Guy Haines, a famous tennis player, is recognized on a train by Bruno Anthony, whose conversation shows a detailed knowledge of Guy’s private life. Guy wants a divorce from his cheating wife, Miriam (Kasey Rogers), in order to marry Anne Morton (Ruth Roman), the daughter of a U.S. senator. Over lunch in his private compartment, Bruno reveals that he wants his father dead, and suggests a perfect crime in which he would murder Guy’s wife, Guy would murder Bruno’s father, and neither would ever be suspected.
Bruno’s manner is pushy and insinuating, with homoerotic undertones. Guy is offended by the references to his private life, but inexplicably doesn’t break off the conversation—which ends on an ambiguous note, with Bruno trying to get Guy to agree to the plan, and Guy trying to jolly him along and get rid of him.
But Bruno does murder Guy’s wife, and then demands that Guy keep his half of the bargain. As a plot, this has a neatness that Hitchcock must have found irresistible—especially since Guy has a motive to murder his wife, was seen in a public fight with her earlier on the day of her death, and even told his fiancée he would like to strangle Miriam.

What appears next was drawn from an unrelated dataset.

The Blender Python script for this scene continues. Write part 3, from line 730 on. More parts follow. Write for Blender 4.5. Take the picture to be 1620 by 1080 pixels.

Hitchcock said that correct casting saved him a reel in storytelling time, since audiences would sense qualities in the actors that didn’t need to be spelled out. Certainly the casting of Farley Granger as Guy and Robert Walker as Bruno is crucial. Hitchcock allegedly wanted William Holden for the role of Guy (he’s stronger, he told Francois Truffaut), but Holden would have been all wrong—too sturdy, too put off by Bruno (despite the way Holden allowed an aging actress to manipulate him in Sunset Boulevard).